July 15, 2011

New Strategy Against Cyberspace Attacks Unveiled

On Thursday, the Pentagon unveiled a new strategy for defending critical networks against growing threats in cyberspace.

According to a press release regarding the new strategy, over 60,000 new malicious software programs or variations are identified every day threatening security, the economy and U.S. citizens.

"In the 21st Century, bits and bytes can be as threatening as bullets and bombs," Deputy Defense Secretary William Lynn said in a speech accompanying the release of the cyberspace strategy document.

"Keystrokes originating in one country can impact the other side of the globe in the blink of an eye."

The "Department of Defense Strategy for Operating in Cyberspace" calls for the Pentagon to treat the Internet the same as it does land, air, sea and space.

"Treating cyberspace as a domain means that the military needs to operate and defend its networks, and to organize, train and equip is forces to perform cyber missions," Lynn said at the National Defense University.

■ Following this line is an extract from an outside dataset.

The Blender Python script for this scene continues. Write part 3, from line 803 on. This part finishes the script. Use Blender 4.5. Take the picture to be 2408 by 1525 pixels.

He said the motivation behind the new strategy is defensive and "it should come as no surprise that the United States is prepared to defend itself."

"Just as our military organizes to defend against hostile acts from land, air and sea, we must also be prepared to respond to hostile acts in cyberspace," Lynn said.

"Accordingly, the United States reserves the right, under the laws of armed conflict, to respond to serious cyber attacks with a proportional and justified military response at the time and place of our choosing," he said.
Defense Secretary Leon Panetta said in a statement that it is "critical" that the U.S. "strengthen our cyber capabilities to address the cyber threats we're facing.

"I view this as an area in which we're going to confront increasing threats in the future and think we have to be better prepared to deal with the growing cyber challenges that will face the nation," Panetta said.

He said information technology has become so important to U.S. military that it "virtually guarantees that future adversaries will target our dependence on it.

"Our assessment is that cyber attacks will be a significant component of any future conflict, whether it involves major nations, rogue states, or terrorist groups," he said.